Leo que El País se alía con Facebook “para hacer periodismo de calidad”. Si no puedes con tu enemigo, únete a él. El acuerdo consiste en sugerirle a Facebook sus cinco noticias del día y la red social las llevará a todos los rincones. Al menos esas cinco historias, debidamente verificadas, añadirán un sello de calidad a esta plataforma social con aplastante capacidad de influencia: 1.800 millones de seguidores, un 70% de estadounidenses usuarios y, de ellos, dos tercios utilizándola para informarse. Facebook me da vértigo, pero quizá lo vayamos a necesitar de salvavidas.
Por primera vez en siglos, los medios han perdido el poder de distribuir sus propios productos. Hoy la vida de las noticias la dictaminan muchos factores, y me temo que la veracidad es solo uno más, y no el más determinante. Evitar esta peligrosa situación me parece el gran desafío de las empresas informativas.
¿Y nosotros? ¿Qué podemos hacer los periodistas en este contexto?
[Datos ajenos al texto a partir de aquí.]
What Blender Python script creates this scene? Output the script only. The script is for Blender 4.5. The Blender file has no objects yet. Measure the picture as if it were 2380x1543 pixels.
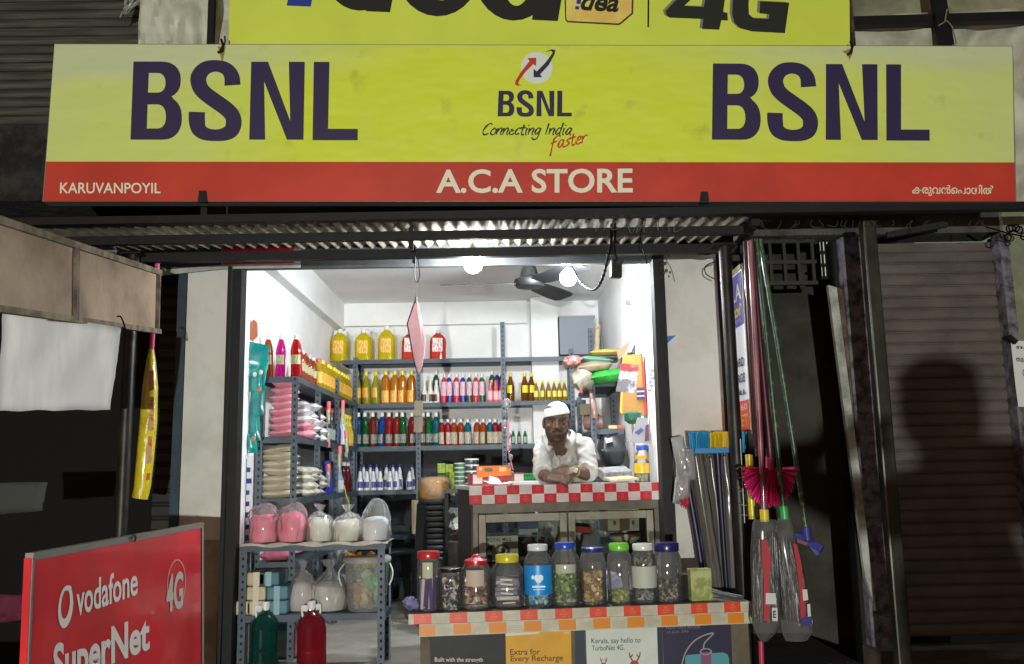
import bpy, bmesh, math, random
from mathutils import Vector, Matrix, Euler, noise
random.seed(7)
R = math.radians
sc = bpy.context.scene
col = sc.collection

# ------------------------------------------------------------------ camera, world, light, exposure
EYE = 1.5
CX, CY, FPX = 1189.5, 771.5, 2086.0          # picture measured on a 2379 x 1543 copy of the photograph
YAW, PITCH, ROLL = R(0.57), R(8.9), R(1.1)
Fv = Vector((math.sin(YAW)*math.cos(PITCH), math.cos(YAW)*math.cos(PITCH), math.sin(PITCH)))
r0 = Vector((math.cos(YAW), -math.sin(YAW), 0))
u0 = r0.cross(Fv)
Rv = r0*math.cos(ROLL) - u0*math.sin(ROLL)
Uv = u0*math.cos(ROLL) + r0*math.sin(ROLL)
CAM = Vector((0, 0, EYE))
cd = bpy.data.cameras.new('camera')
cam = bpy.data.objects.new('camera', cd)
col.objects.link(cam)
cam.matrix_world = Matrix(((Rv.x, Uv.x, -Fv.x, CAM.x), (Rv.y, Uv.y, -Fv.y, CAM.y), (Rv.z, Uv.z, -Fv.z, CAM.z), (0, 0, 0, 1)))
cd.sensor_width = 36.0
cd.lens = 36.0*FPX/2379.0
cd.clip_start = 0.02
cd.clip_end = 500
sc.camera = cam

w = bpy.data.worlds.new('World')
sc.world = w
w.use_nodes = True
nt = w.node_tree
sky = nt.nodes.new('ShaderNodeTexSky')
sky.sky_type = 'NISHITA'
sky.sun_disc = False
sky.sun_elevation = R(0.5)
sky.sun_rotation = R(200)
nt.links.new(sky.outputs[0], nt.nodes['Background'].inputs[0])
nt.nodes['Background'].inputs[1].default_value = 0.14

sc.view_settings.view_transform = 'Standard'
sc.view_settings.look = 'None'
sc.view_settings.exposure = 0.0
sc.view_settings.gamma = 1.0
sc.cycles.max_bounces = 8
sc.cycles.transparent_max_bounces = 24
sc.cycles.sample_clamp_indirect = 4.0

def point_light(name, loc, power, color, radius):
    l = bpy.data.lights.new(name, 'POINT')
    l.energy = power; l.color = color; l.shadow_soft_size = radius
    o = bpy.data.objects.new(name, l); o.location = loc
    col.objects.link(o)
    return o

# the lamp across the road behind the photographer: it lights the signs and throws the head shadow
LAMP = Vector((-0.3, -3.6, 1.22))
point_light('street_lamp_light', LAMP, 1620, (0.98, 1.0, 0.93), 0.03)

# ------------------------------------------------------------------ pixels to points
def ray(px, py):
    return (Fv*FPX + Rv*(px-CX) + Uv*(CY-py))

def at(px, py, Y):
    d = ray(px, py)
    return CAM + d*(Y/d.y)

def at_plane(px, py, p0, n):
    d = ray(px, py)
    return CAM + d*((p0-CAM).dot(n)/d.dot(n))

def X(px, py, Y): return at(px, py, Y).x
def Z(px, py, Y): return at(px, py, Y).z
def PM(Y): return Y/FPX

# ------------------------------------------------------------------ materials
def srgb(h):
    h = h.lstrip('#')
    o = []
    for i in (0, 2, 4):
        c = int(h[i:i+2], 16)/255
        o.append(c/12.92 if c <= .04045 else ((c+.055)/1.055)**2.4)
    return (o[0], o[1], o[2], 1)

MATS = {}
def M(name, c, rough=.6, metal=0, c2=None, ns=6.0, nd=4, lo=.4, hi=.6, bump=0, bs=60, coat=0, stretch=None, emis=0, spec=None, transl=0):
    if name in MATS: return MATS[name]
    m = bpy.data.materials.new(name); m.use_nodes = True
    t = m.node_tree; b = t.nodes['Principled BSDF']
    c = srgb(c) if isinstance(c, str) else c
    b.inputs['Base Color'].default_value = c
    b.inputs['Roughness'].default_value = rough
    b.inputs['Metallic'].default_value = metal
    b.inputs['Coat Weight'].default_value = coat
    b.inputs['Coat Roughness'].default_value = .08
    if spec is not None: b.inputs['Specular IOR Level'].default_value = spec
    co = None
    if c2 is not None or bump:
        tc = t.nodes.new('ShaderNodeTexCoord')
        co = tc.outputs['Object']
        if stretch:
            mp = t.nodes.new('ShaderNodeMapping'); mp.inputs['Scale'].default_value = stretch
            t.links.new(co, mp.inputs[0]); co = mp.outputs[0]
    if c2 is not None:
        c2 = srgb(c2) if isinstance(c2, str) else c2
        n = t.nodes.new('ShaderNodeTexNoise'); n.inputs['Scale'].default_value = ns; n.inputs['Detail'].default_value = nd
        n.inputs['Roughness'].default_value = .62
        t.links.new(co, n.inputs['Vector'])
        rp = t.nodes.new('ShaderNodeValToRGB')
        rp.color_ramp.elements[0].position = lo; rp.color_ramp.elements[0].color = c
        rp.color_ramp.elements[1].position = hi; rp.color_ramp.elements[1].color = c2
        t.links.new(n.outputs['Fac'], rp.inputs[0])
        t.links.new(rp.outputs[0], b.inputs['Base Color'])
    if bump:
        n2 = t.nodes.new('ShaderNodeTexNoise'); n2.inputs['Scale'].default_value = bs; n2.inputs['Detail'].default_value = 5
        t.links.new(co, n2.inputs['Vector'])
        bp = t.nodes.new('ShaderNodeBump'); bp.inputs['Strength'].default_value = bump; bp.inputs['Distance'].default_value = .02
        t.links.new(n2.outputs['Fac'], bp.inputs['Height']); t.links.new(bp.outputs[0], b.inputs['Normal'])
    if emis:
        b.inputs['Emission Color'].default_value = c
        b.inputs['Emission Strength'].default_value = emis
    if transl:
        tr = t.nodes.new('ShaderNodeBsdfTranslucent'); tr.inputs[0].default_value = c
        mx = t.nodes.new('ShaderNodeMixShader'); mx.inputs[0].default_value = transl
        t.links.new(b.outputs[0], mx.inputs[1]); t.links.new(tr.outputs[0], mx.inputs[2])
        t.links.new(mx.outputs[0], t.nodes['Material Output'].inputs[0])
    MATS[name] = m
    return m

def clear(name, tint=(.93, .95, .95, 1), gl=.25, rough=.06, haze=0.0):
    """clear plastic or glass: see-through with reflections that grow at the rim, and a little milkiness"""
    if name in MATS: return MATS[name]
    m = bpy.data.materials.new(name); m.use_nodes = True
    t = m.node_tree; t.nodes.remove(t.nodes['Principled BSDF'])
    tr = t.nodes.new('ShaderNodeBsdfTransparent'); tr.inputs[0].default_value = tint
    g = t.nodes.new('ShaderNodeBsdfGlossy'); g.inputs['Roughness'].default_value = rough
    lw = t.nodes.new('ShaderNodeLayerWeight'); lw.inputs[0].default_value = gl
    mx = t.nodes.new('ShaderNodeMixShader')
    t.links.new(lw.outputs['Fresnel'], mx.inputs[0]); t.links.new(tr.outputs[0], mx.inputs[1]); t.links.new(g.outputs[0], mx.inputs[2])
    out = mx
    if haze:
        d = t.nodes.new('ShaderNodeBsdfDiffuse'); d.inputs[0].default_value = (.8, .8, .8, 1)
        m2 = t.nodes.new('ShaderNodeMixShader'); m2.inputs[0].default_value = haze
        t.links.new(mx.outputs[0], m2.inputs[1]); t.links.new(d.outputs[0], m2.inputs[2]); out = m2
    t.links.new(out.outputs[0], t.nodes['Material Output'].inputs[0])
    MATS[name] = m
    return m

def plain(h, rough=.45, coat=0): return M('paint_'+h.strip('#')+('_c' if coat else ''), h, rough, coat=coat)
def liq(h):
    k = 'liquid_'+h.strip('#')
    if k in MATS: return MATS[k]
    m = M(k, h, .12, coat=.6, transl=.3); t = m.node_tree
    src = t.nodes['Material Output'].inputs[0].links[0].from_socket
    tr = t.nodes.new('ShaderNodeBsdfTransparent'); c = srgb(h); mxc = max(c[:3])
    tr.inputs[0].default_value = tuple(min(1, .04+.9*(q/mxc)**.8) for q in c[:3])+(1,)
    mx = t.nodes.new('ShaderNodeMixShader'); mx.inputs[0].default_value = .38
    t.links.new(src, mx.inputs[1]); t.links.new(tr.outputs[0], mx.inputs[2]); t.links.new(mx.outputs[0], t.nodes['Material Output'].inputs[0])
    return m

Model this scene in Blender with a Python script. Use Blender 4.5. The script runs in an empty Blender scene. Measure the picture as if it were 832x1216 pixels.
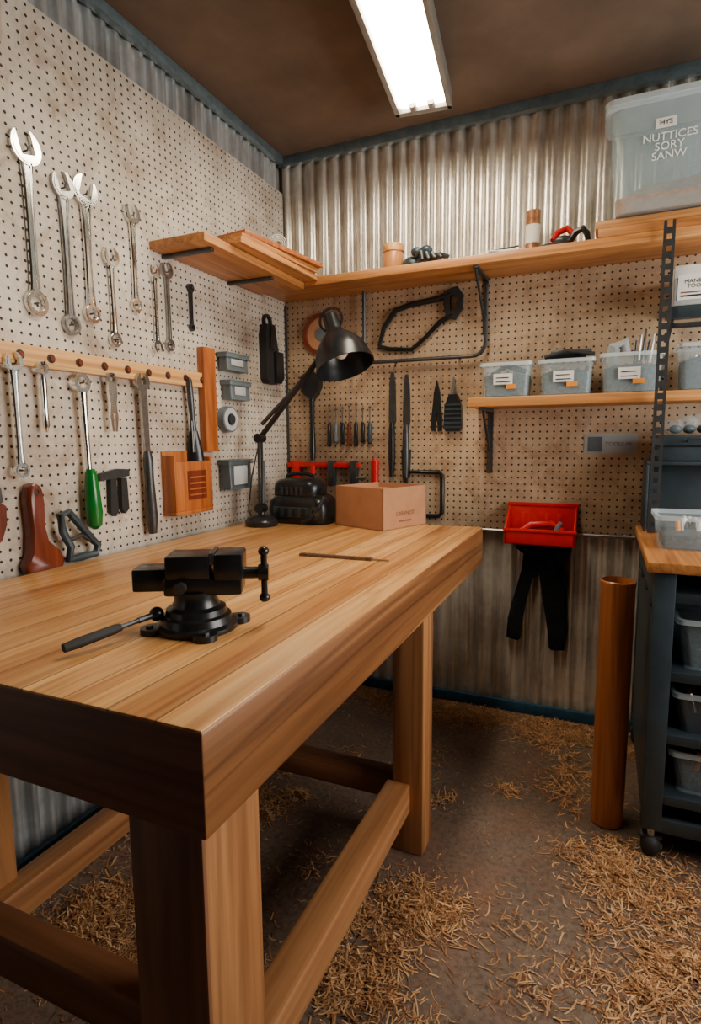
import bpy, bmesh, math, random
from mathutils import Matrix, Vector
random.seed(7)
rad=math.radians
COL=bpy.context.scene.collection
# ---------------------------------------------------------------- materials
def nt(name):
    m=bpy.data.materials.new(name); m.use_nodes=True
    t=m.node_tree; t.nodes.clear()
    o=t.nodes.new('ShaderNodeOutputMaterial'); p=t.nodes.new('ShaderNodeBsdfPrincipled')
    t.links.new(p.outputs[0],o.inputs[0])
    return m,t,p
def N(t,ty,**k):
    n=t.nodes.new(ty)
    for a,b in k.items(): setattr(n,a,b)
    return n
def math_(t,op,a,b=None,c=None):
    n=N(t,'ShaderNodeMath',operation=op)
    for i,x in enumerate((a,b,c)):
        if x is None: continue
        if isinstance(x,(int,float)): n.inputs[i].default_value=x
        else: t.links.new(x,n.inputs[i])
    return n.outputs[0]
def mixc(t,fac,a,b,mode='MIX'):
    n=N(t,'ShaderNodeMix',data_type='RGBA',blend_type=mode)
    for i,x in ((0,fac),(6,a),(7,b)):
        if isinstance(x,(int,float)): n.inputs[i].default_value=x
        elif isinstance(x,tuple): n.inputs[i].default_value=(*x,1) if len(x)==3 else x
        else: t.links.new(x,n.inputs[i])
    return n.outputs[2]
def coords(t,scale=(1,1,1)):
    c=N(t,'ShaderNodeTexCoord'); mp=N(t,'ShaderNodeMapping'); mp.inputs['Scale'].default_value=scale
    t.links.new(c.outputs['Object'],mp.inputs[0]); return mp.outputs[0]
def noise(t,vec,scale,detail=4,rough=.6,dist=0):
    n=N(t,'ShaderNodeTexNoise'); n.inputs['Scale'].default_value=scale; n.inputs['Detail'].default_value=detail
    n.inputs['Roughness'].default_value=rough; n.inputs['Distortion'].default_value=dist
    t.links.new(vec,n.inputs['Vector']); return n.outputs['Fac']
def ramp(t,fac,stops):
    r=N(t,'ShaderNodeValToRGB'); e=r.color_ramp.elements
    while len(e)>1: e.remove(e[-1])
    e[0].position=stops[0][0]; e[0].color=(*stops[0][1],1)
    for p,c in stops[1:]:
        k=e.new(p); k.color=(*c,1)
    t.links.new(fac,r.inputs[0]); return r.outputs[0]
def bump(t,p,h,strength=.3,dist=.002):
    b=N(t,'ShaderNodeBump'); b.inputs['Strength'].default_value=strength; b.inputs['Distance'].default_value=dist
    t.links.new(h,b.inputs['Height']); t.links.new(b.outputs[0],p.inputs['Normal'])
def mat(name,c,rough=.5,metal=0,var=.25,ns=30,bs=.15,alpha=1,stretch=(1,1,1),spec=.5):
    m,t,p=nt(name)
    v=coords(t,stretch); n=noise(t,v,ns,5)
    c1=tuple(max(0,x*(1-var)) for x in c); c2=tuple(min(1,x*(1+var)) for x in c)
    t.links.new(ramp(t,n,[(.3,c1),(.7,c2)]),p.inputs['Base Color'])
    p.inputs['Roughness'].default_value=rough; p.inputs['Metallic'].default_value=metal
    p.inputs['Alpha'].default_value=alpha; p.inputs['Specular IOR Level'].default_value=spec
    if bs: bump(t,p,n,bs,.001)
    return m
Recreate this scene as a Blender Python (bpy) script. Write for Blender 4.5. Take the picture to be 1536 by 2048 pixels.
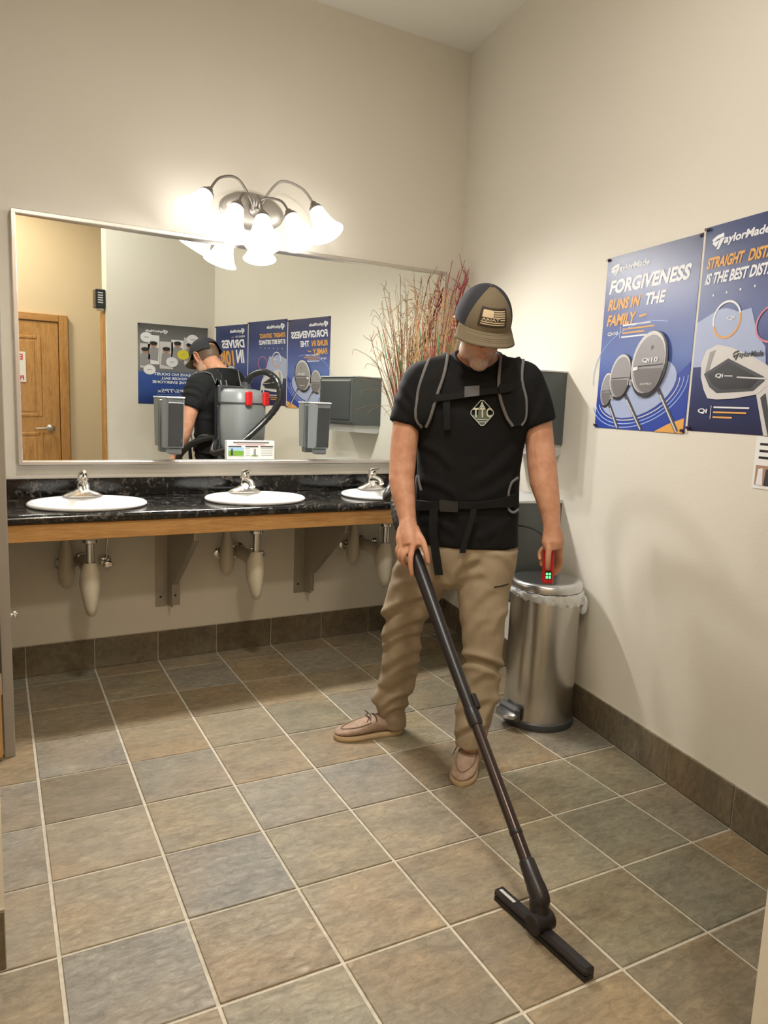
import bpy, bmesh, math, random
import numpy as np
from mathutils import Vector, Matrix, noise
from mathutils.bvhtree import BVHTree

for o in list(bpy.data.objects):
    bpy.data.objects.remove(o)
scene = bpy.context.scene
COL = scene.collection
random.seed(7)
PI = math.pi

# ------------------------------------------------------------------ camera
CAM = np.array([-2.6570, -3.7870, 1.3690])
_f, _yaw, _pit, _rol = 1478.796, math.radians(-30.087), math.radians(-8.351), math.radians(2.273)

def _rotm(yaw, pitch, roll):
    cy, sy = math.cos(yaw), math.sin(yaw)
    rz = np.array([[cy, -sy, 0], [sy, cy, 0], [0, 0, 1]])
    a = PI / 2 + pitch
    rx = np.array([[1, 0, 0], [0, math.cos(a), -math.sin(a)], [0, math.sin(a), math.cos(a)]])
    cr, sr = math.cos(roll), math.sin(roll)
    rr = np.array([[cr, -sr, 0], [sr, cr, 0], [0, 0, 1]])
    return rz @ rx @ rr

ROT = _rotm(_yaw, _pit, _rol)
cd = bpy.data.cameras.new('camera')
cam = bpy.data.objects.new('camera', cd)
COL.objects.link(cam)
m4 = Matrix([list(ROT[0]) + [CAM[0]], list(ROT[1]) + [CAM[1]], list(ROT[2]) + [CAM[2]], [0, 0, 0, 1]])
cam.matrix_world = m4
cd.sensor_fit = 'VERTICAL'
cd.sensor_height = 36.0
cd.lens = _f * 36.0 / 2048.0
cd.clip_start = 0.02
scene.camera = cam

# ------------------------------------------------------------------ world, exposure, lamps
w = bpy.data.worlds.new('world')
scene.world = w
w.use_nodes = True
w.node_tree.nodes['Background'].inputs[0].default_value = (1.0, 0.93, 0.82, 1)
w.node_tree.nodes['Background'].inputs[1].default_value = 0.05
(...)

De entrada, subsistir en este mar revuelto con la mejor versión de nosotros mismos. Hacer de la curiosidad y de la honestidad nuestra bandera, contrastar mil y una veces cada historia antes de mostrarla. Pienso en un caso reciente y duro, el de la niña Nadia, y en cómo ha perjudicado la estafa escandalosa de sus padres no solo a la propia menor, sino a un respetado y bienintencionado compañero. Me suelen ayudar las reflexiones de otro colega, ya fallecido, sobre nuestro gremio. Atemporal e inspirador José Luis Alvite. Más prestigioso que famoso, pluma brillante y ácida. El maestro gallego solía escribir sobre el progresivo descrédito de esta profesión que, a veces, parece haber abandonado la calle. A “los nuevos”, él les decía que les tocará cambiar las cosas para que el suyo vuelva a ser “un oficio en el que la conciencia tranquila suele coincidir con los bolsillos vacíos”, bella utopía. Alvite también opinaba que los estudiantes de periodismo mejorarían su formación si una parte del tiempo que dedican a sus asignaturas lo empleasen en hablar más a menudo con su peluquero. Yo añadiría que, junto al oficio sagaz y la conciencia limpia, deberán abrazar las redes sociales y buscar en ellas nuevos caminos. Renovarse o morir ante el nuevo cuarto poder.